Facebook Twitter Linked-in

Geçen haftalarda yayımladığım yazımdan dolayı reaksiyon beklentim vardı lakin adını yazacağım kadar büyük bir reaksiyon görmediğim için adını açıklamayacağım zatı muhteremin…  Ama emin olun o kendini çok iyi biliyor…  Zira herkes kendini çok iyi bilir.

Aklıma şeyh Edibali’nin dizileri geliyor ve sizinle de paylaşmak isterim. ‘’ Kişi mevkiden dolayı yücelmez, Mevki ancak insanın halk için çalışması ile değer kazanır, İnsan makama şeref verirse, Makamı da elden gitse bıraktığı “şeref” kalır... 

Eskiden, makam ve mevki için büyük mücadeleler verilirdi ama öyle yalakalık, bukalemunluk, yapılarak değil…  Emek vererek, liyakat ve deneyim kazanarak yapılırdı.

Ya şimdi, birilerinin akrabası olması,  çok iyi taklit yeteneği olup Guinness rekorlar kitabına girecek şekilde karşındakini etkilemek için duygu sömürüsü yapacak yâda ömrünün en iyi rol performansını gösterip bir yerlere gelecek ama orda ise bir şeylerini bırakacak!!!

Bakın buraya çok dikkat; bütün varlığını makama ve mevkiye bağlayanlar için, verilmiş sözlerin, ideolojinin, kendine olan saygının artık zerresi yoktur.   Varsa yoksa bir koltuk ve onun için yitirilen öz benlik ve haysiyetsizlik.

Birde ego tatmini var tabi. Bu öyle bir şey ki, kişiyi sarhoş eder çevresinde tek dost kalmayana kadar kırıp parçalar.  Emanet aldığı koltuk ve makam gözlerini kör etmiş, çıkarsız sadece dost olarak her konuda arkadaşının başarılı olması için canla başla emek veren, mücadele eden gerçek dostlarını bile sergilediği tutarsız hareketlerle bıktırılmış ve küstürülmüştür.
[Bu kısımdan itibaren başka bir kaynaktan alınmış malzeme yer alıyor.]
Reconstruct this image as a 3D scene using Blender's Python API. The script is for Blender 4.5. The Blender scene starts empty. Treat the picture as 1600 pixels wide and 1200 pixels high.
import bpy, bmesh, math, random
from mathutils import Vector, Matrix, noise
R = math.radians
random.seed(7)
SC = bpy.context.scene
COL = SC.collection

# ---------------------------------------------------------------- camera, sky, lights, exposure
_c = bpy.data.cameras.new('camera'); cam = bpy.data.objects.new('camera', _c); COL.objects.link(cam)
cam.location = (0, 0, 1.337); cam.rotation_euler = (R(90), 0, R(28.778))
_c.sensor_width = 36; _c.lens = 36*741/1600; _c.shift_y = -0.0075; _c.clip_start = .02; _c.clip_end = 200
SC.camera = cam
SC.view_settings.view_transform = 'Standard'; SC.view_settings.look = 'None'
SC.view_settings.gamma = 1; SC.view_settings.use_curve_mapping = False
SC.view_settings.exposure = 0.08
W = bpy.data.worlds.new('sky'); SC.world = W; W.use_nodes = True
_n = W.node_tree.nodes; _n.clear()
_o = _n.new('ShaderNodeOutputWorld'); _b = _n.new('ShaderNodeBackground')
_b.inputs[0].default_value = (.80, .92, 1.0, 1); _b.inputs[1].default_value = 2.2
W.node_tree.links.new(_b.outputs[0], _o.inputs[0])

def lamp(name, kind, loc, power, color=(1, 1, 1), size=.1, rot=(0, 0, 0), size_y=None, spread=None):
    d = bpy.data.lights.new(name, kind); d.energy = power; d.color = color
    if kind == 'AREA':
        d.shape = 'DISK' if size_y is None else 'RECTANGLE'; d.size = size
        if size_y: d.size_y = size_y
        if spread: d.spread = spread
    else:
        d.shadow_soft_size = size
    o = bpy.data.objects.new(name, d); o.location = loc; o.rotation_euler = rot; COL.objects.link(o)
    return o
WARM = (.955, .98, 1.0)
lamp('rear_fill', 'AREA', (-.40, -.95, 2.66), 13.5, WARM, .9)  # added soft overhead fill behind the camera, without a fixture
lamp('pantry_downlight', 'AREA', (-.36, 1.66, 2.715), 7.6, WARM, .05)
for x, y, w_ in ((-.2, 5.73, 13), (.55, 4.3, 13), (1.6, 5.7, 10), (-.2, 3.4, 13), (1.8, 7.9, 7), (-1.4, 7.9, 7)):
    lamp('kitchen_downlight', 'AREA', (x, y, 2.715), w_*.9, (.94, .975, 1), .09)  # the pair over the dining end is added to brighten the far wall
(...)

O ego ki, zatı muhteremin sonu olacaktır artık. Ama bir kere güç zehirlenmesine uğrayan kibir abidesi zatlar, etrafını saran sahte dostlar, dalkavuk yalakalar ve sürekli pofpoflayan iyi gün parazitleri gözlerini kör etmiş, hazin sonunu görebilecek takat bırakmayacaktır. Kendinden yaşça büyük insanları, gerçek dostları, yalakalık bilmeyen onuruyla çalışanları her fırsatta küçümseyen tavırlar ve rencide edecek hareketler yapacaktır…

Bu tarz manevi duyguları unutup, İslamiyet’in güzel ahlak dini olduğunu hatırlamayan ve dünyevi zevklerle haşr olan kişilerin unuttuğu en önemli konu ise ‘’İNSANLIĞI VE GİDERKEN NASIL ANILACAĞI.’’

Rabbim bizleri doğru yoldan ayırmasın inşallah. Yeni yazımızda görüşmek ümidiyle Allah’a emanet olun.